Report the number of lines that hold the string "this". Leave out any other text.
** START OF Dataset extract **
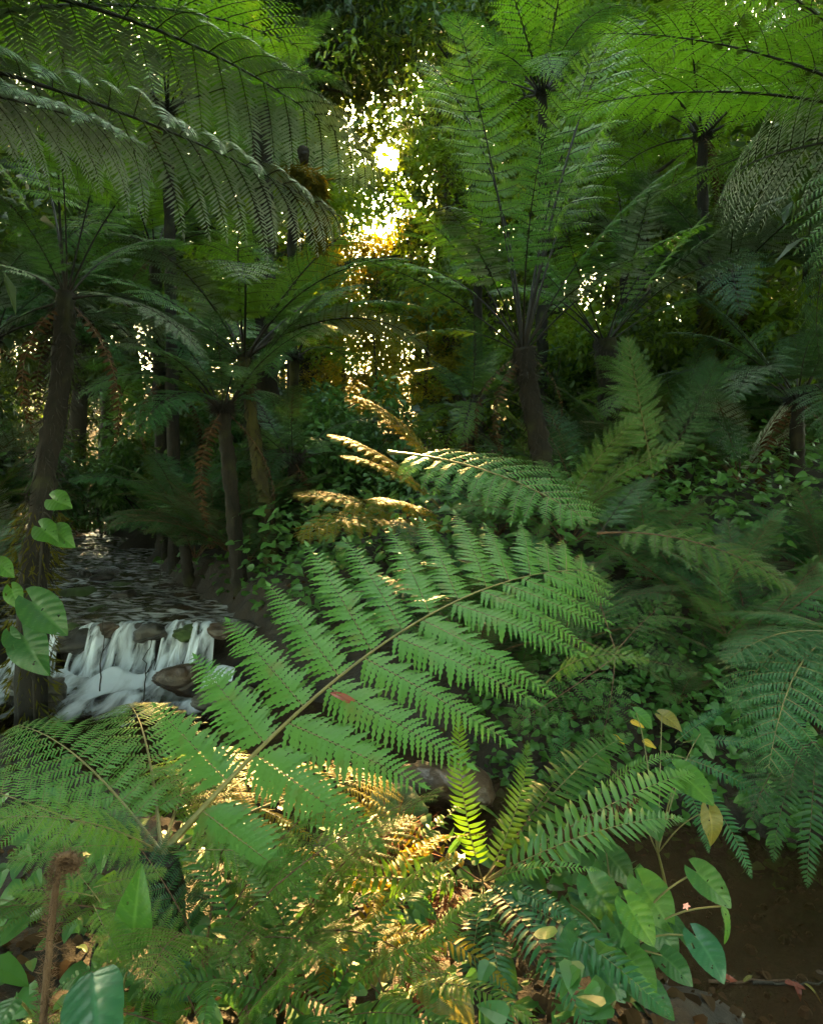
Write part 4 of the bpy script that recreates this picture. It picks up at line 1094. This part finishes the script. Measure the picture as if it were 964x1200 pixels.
# ================================================================== BROAD LEAVED PLANTS
def plant(label, loc, name='broadleaf_plant'): return thing(name, label, 'plant', loc)
def base_stem(root, p, r=.006, mat='stalk_green'):
    q = np.array(Vector(p) - root.location); t = np.linspace(0, 1, 10)[:, None]
    m = MB(); tube(m, np.array([0, 0, -.05]) * (1 - t) + q * t + np.array([.03, 0, 0]) * np.sin(t * 3.1), r * (1 - .3 * t[:, 0]), 6)
    link('main_stem', m.mesh('main_stem'), root, mat)
g0 = P(700, 1130, 1.75); gB = Vector((g0.x, g0.y, gz(g0.x, g0.y)))
bp = plant('begonia with broad toothed green leaves at the lower right', gB, 'begonia')
st = P(720, 1120, 1.8)
base_stem(bp, st)
for (b, tp, i, nrm, m) in (
    ((816, 1022, 1.75), (860, 1062, 1.7), 0, (.2, -.8, .6), 'leaf'), ((752, 1036, 1.8), (790, 1090, 1.72), 1, (-.1, -.8, .6), 'leaf_fresh'), ((735, 1060, 1.7), (768, 1108, 1.64), 0, (0, -.8, .6), 'leaf_fresh'),
    ((692, 1034, 1.8), (728, 1085, 1.75), 1, (-.1, -.9, .5), 'leaf'), ((815, 1098, 1.7), (852, 1145, 1.62), 1, (.2, -.8, .6), 'leaf_teal'), ((780, 1070, 1.78), (812, 1105, 1.7), 2, (.1, -.8, .6), 'leaf'),
    ((735, 1120, 1.7), (770, 1165, 1.64), 1, (0, -.8, .5), 'leaf_fresh'), ((690, 1100, 1.7), (660, 1140, 1.6), 1, (-.2, -.8, .6), 'leaf'), ((845, 1062, 1.72), (862, 1105, 1.68), 2, (.5, -.7, .4), 'leaf_fresh'),
    ((720, 1085, 1.75), (745, 1140, 1.68), 1, (0, -.8, .5), 'leaf'), ((762, 1080, 1.85), (800, 1120, 1.8), 1, (.1, -.7, .7), 'leaf'), ((700, 1130, 1.75), (735, 1175, 1.7), 0, (0, -.7, .7), 'leaf_teal'),
    ((775, 1120, 1.8), (815, 1150, 1.75), 1, (.2, -.6, .8), 'leaf'), ((668, 1060, 1.9), (690, 1105, 1.85), 0, (-.1, -.8, .6), 'leaf_teal'), ((745, 1150, 1.7), (790, 1190, 1.62), 0, (.1, -.6, .8), 'leaf'), ((710, 1000, 1.95), (745, 1035, 1.9), 1, (0, -.7, .7), 'leaf')):
    add_leaf(bp, 'heart' if i < 2 else 'oval', i, P(*b), P(*tp), nrm, m, st, .0035)
pf = P(803, 1061, 1.72)
f = MB(); th = np.arange(5) / 5 * 6.283
stamp(f, T_SIMPLE, np.zeros((5, 3)), np.stack([np.cos(th), -.4 + 0 * th, np.sin(th)], 1), np.stack([-np.sin(th), 0 * th, np.cos(th)], 1), np.tile([0, -1., 0], (5, 1)), np.full(5, .011), 0, 2.2)
o = link('flower', f.mesh('flower'), bp, 'leaf_pink'); o.location = pf - gB; o['label'] = 'small pale pink flower'
bq = plant('creeper with round leaves above the begonia beside the dark fern', onground(800, 2.3), 'creeper')
sq = P(770, 1000, 2.2)
base_stem(bq, sq)
for (b, tp, i, nrm, m) in (((795, 905, 2.2), (838, 940, 2.12), 0, (.1, -.8, .6), 'leaf_fresh'), ((760, 950, 2.2), (775, 985, 2.15), 1, (0, -.9, .5), 'leaf'), ((700, 885, 2.5), (715, 905, 2.45), 0, (0, -.6, .8), 'leaf_fresh'), ((745, 835, 2.7), (765, 850, 2.65), 1, (0, -.6, .8), 'leaf_fresh'), ((775, 838, 2.7), (800, 850, 2.65), 2, (0, -.6, .8), 'leaf_old'), ((830, 950, 2.15), (842, 990, 2.1), 2, (.2, -.8, .5), 'leaf_old'), ((820, 860, 2.5), (838, 888, 2.45), 0, (.1, -.8, .6), 'leaf')):
    add_leaf(bq, 'heart', i, P(*b), P(*tp), nrm, m, sq, .0025)
for k, (u, v, d, lab) in enumerate(((738, 845, 2.66, 'small yellow dead leaf caught in the ivy left of the round fresh leaf'), (752, 868, 2.6, 'yellow dead leaf lying low in the ivy just above the curved frond'), (716, 862, 2.68, 'tiny yellowed leaf at the left end of the ivy patch'))):
    p = P(u, v, d)
    tag(add_leaf(None, 'oval', k, p, p + Vector((.05, -.02, -.015)), (0, -.7, .8), 'leaf_yellow', name='fallen_leaf'), lab, 'leaf')
# bottom left
bl = plant('plant with one huge glossy ribbed leaf at the bottom left corner', onground(110, 1.3), 'broadleaf_plant')
add_leaf(bl, 'oval', 1, P(108, 1140, 1.32), P(112, 1245, 1.12), (0, -.55, .85), 'leaf_teal', P(120, 1250, 1.5), .005)
add_leaf(bl, 'oval', 0, P(155, 1120, 1.42), P(160, 1025, 1.4), (.1, -1, .2), 'leaf_fresh', P(130, 1250, 1.45), .004)
add_leaf(bl, 'oval', 1, P(185, 1135, 1.45), P(242, 1165, 1.38), (.1, -.6, .8), 'leaf_teal', P(150, 1250, 1.45), .004)
add_leaf(bl, 'oval', 1, P(20, 1170, 1.3), P(-20, 1215, 1.2), (0, -.6, .8), 'leaf', P(60, 1250, 1.4), .004)
ba = plant('plant with spotted aged leaves in the sun below the rusty roots', onground(500, 1.6), 'broadleaf_plant')
sa = P(520, 1150, 1.75)
for (b, tp, i, nrm, m) in (((490, 1150, 1.62), (548, 1195, 1.52), 0, (0, -.7, .7), 'leaf_old'), ((530, 1150, 1.6), (556, 1200, 1.52), 0, (.3, -.7, .6), 'leaf_old'), ((465, 1070, 1.85), (420, 1095, 1.75), 1, (0, -.6, .8), 'leaf_old'), ((470, 1120, 1.75), (420, 1150, 1.65), 1, (-.1, -.6, .8), 'leaf_old'), ((480, 1165, 1.6), (430, 1205, 1.5), 0, (0, -.6, .8), 'leaf_fresh'), ((440, 1075, 1.9), (475, 1110, 1.8), 1, (.1, -.7, .7), 'leaf_old')):
    add_leaf(ba, 'oval', i, P(*b), P(*tp), nrm, m, sa, .003)
bb_ = plant('small plant with bright oval leaves at the foot of the sword fern', onground(490, 1.9), 'broadleaf_plant')
sa = P(500, 1100, 1.9)
for (b, tp, i, nrm, m) in (((478, 1050, 1.85), (512, 1075, 1.8), 1, (0, -.7, .7), 'leaf_fresh'), ((455, 1055, 1.85), (478, 1088, 1.8), 0, (0, -.7, .7), 'leaf_fresh'), ((440, 1040, 1.95), (410, 1035, 1.9), 1, (0, -.5, .9), 'leaf_yellow'), ((445, 1045, 1.9), (455, 1025, 1.95), 1, (0, -.8, .6), 'leaf_yellow'), ((505, 1000, 2.0), (470, 995, 1.98), 0, (0, -.6, .8), 'leaf_yellow'), ((525, 1000, 1.98), (545, 975, 1.98), 0, (0, -.8, .6), 'leaf_fresh')):
    add_leaf(bb_, 'lance' if i == 0 else 'oval', i, P(*b), P(*tp), nrm, m, sa, .003)
# climber on the left trunk
cl = thing('climber', 'climbing vine with large rounded leaves on the dark left trunk', 'vine', onground(22, 4.05))
sb = [P(40, 800, 3.9), P(46, 690, 4.0), P(52, 600, 4.1)]
for (b, tp, i, nrm, m, s) in (((38, 705, 3.75), (76, 742, 3.7), 0, (.1, -.9, .5), 'leaf', 1), ((14, 690, 3.8), (22, 712, 3.75), 1, (0, -.9, .3), 'leaf_fresh', 1), ((28, 745, 3.8), (48, 788, 3.7), 1, (0, -.9, .4), 'leaf', 0), ((12, 742, 3.8), (18, 765, 3.75), 0, (0, -.9, .4), 'leaf', 0),
                              ((48, 618, 4.0), (64, 632, 3.9), 0, (0, -.9, .4), 'leaf_fresh', 2), ((66, 622, 4.0), (80, 636, 3.9), 1, (0, -.9, .4), 'leaf_fresh', 2), ((62, 585, 4.0), (80, 592, 3.9), 0, (0, -.9, .4), 'leaf_fresh', 2), ((0, 660, 3.8), (14, 675, 3.75), 0, (0, -.9, .4), 'leaf_fresh', 1)):
    add_leaf(cl, 'heart', i, P(*b), P(*tp), nrm, m, sb[s], .004, 'stalk')
f = MB(); tube(f, [tuple(p - cl.location) for p in [onground(30, 4.0)] + sb], .008, 6); link('vine_stem', f.mesh('vine_stem'), cl, 'stalk')

# ================================================================== UNDERGROWTH
# ivy-like ground cover on the right bank: small heart leaves nobody could count
def cover_mesh(name, pts, size, seed, hh, tmpl=None, wscale=1.0):
    rg = np.random.default_rng(seed); n = len(pts)
    B = pts + np.stack([np.zeros(n), np.zeros(n), rg.random(n) ** 1.5 * hh], 1)
    az = rg.uniform(0, 6.283, n)
    D = unit(np.stack([np.cos(az), np.sin(az) - .35, rg.normal(-.15, .25, n)], 1))
    Nn = unit(rg.normal(0, .35, (n, 3)) + [0, -.45, 1]); W = unit(np.cross(Nn, D)); Nn = np.cross(D, W)
    mb = MB(); stamp(mb, tmpl or T_HEART, B, D, W, Nn, size * rg.uniform(.5, 1.4, n), .2, wscale)
    return mb.mesh(name)
hp = lambda t: (min(1, t * 5 + .55)) * (1 - t ** 1.6) ** .75
T_HEART = blade(5, hp, .15, 0, .5)
def scatter(n, u0, u1, d0, d1, seed, cond=None):
    rg = np.random.default_rng(seed); u = rg.uniform(u0, u1, n); d = d0 * (d1 / d0) ** rg.random(n)
    x = (u - 482) / 800 * d; y = d * .9976 + 0 * d
    z = terrain(x, y); ok = terrain(x, y, True) > .22
    if cond is not None: ok &= cond(x, y, z)
    return np.stack([x, y, z], 1)[ok]
tag(link('ground_cover', cover_mesh('ground_cover', scatter(4600, 620, 1000, 2.2, 4.8, 1), .048, 2, .34), None, 'cover'), 'ivy like green ground cover on the right bank', 'ground cover', kind='stuff')
rgb = np.random.default_rng(61); n = 9000
xb, yb = rgb.uniform(.3, 4.5, n), rgb.uniform(1.4, 4.2, n); db = terrain(xb, yb, True); zb = terrain(xb, yb)
okb = (db > .0) & (db < .5) & (yb > 3.05 - .28 * xb)
tag(link('bank_cover', cover_mesh('bank_cover', np.stack([xb, yb, zb], 1)[okb], .05, 62, .16), None, 'cover'), 'leaves trailing down the steep right bank above the mud', 'ground cover', kind='stuff')
tag(link('undergrowth', cover_mesh('undergrowth', scatter(16000, -120, 1080, 5.0, 16, 3), .09, 4, .7, wscale=.8), None, 'cover'), 'dark leafy undergrowth across the forest floor', 'undergrowth', kind='stuff')
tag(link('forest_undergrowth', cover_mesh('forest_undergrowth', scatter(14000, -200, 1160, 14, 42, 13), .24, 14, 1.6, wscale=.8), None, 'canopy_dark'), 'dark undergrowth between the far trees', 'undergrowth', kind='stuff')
tag(link('bank_weeds', cover_mesh('bank_weeds', scatter(950, -80, 760, 1.15, 3.0, 5), .065, 6, .30, wscale=.75), None, 'cover'), 'small weeds over the near bank under the ferns', 'weeds', kind='stuff')
tag(link('leaf_litter', cover_mesh('leaf_litter', scatter(2600, -80, 1050, 1.2, 7, 7) , .05, 8, .02, wscale=.7), None, 'fern_dry'), 'brown leaf litter on the banks', 'leaf litter', kind='stuff')

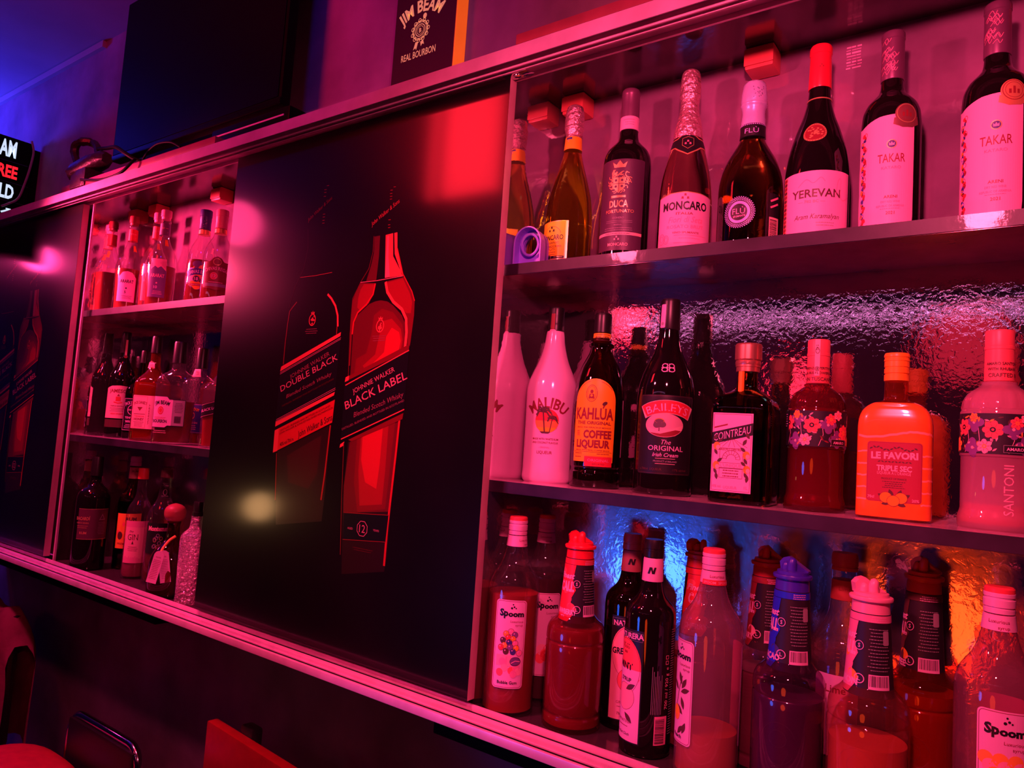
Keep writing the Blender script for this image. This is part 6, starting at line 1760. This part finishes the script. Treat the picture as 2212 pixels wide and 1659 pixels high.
** END OF Dataset extract **
= Answer in full =
2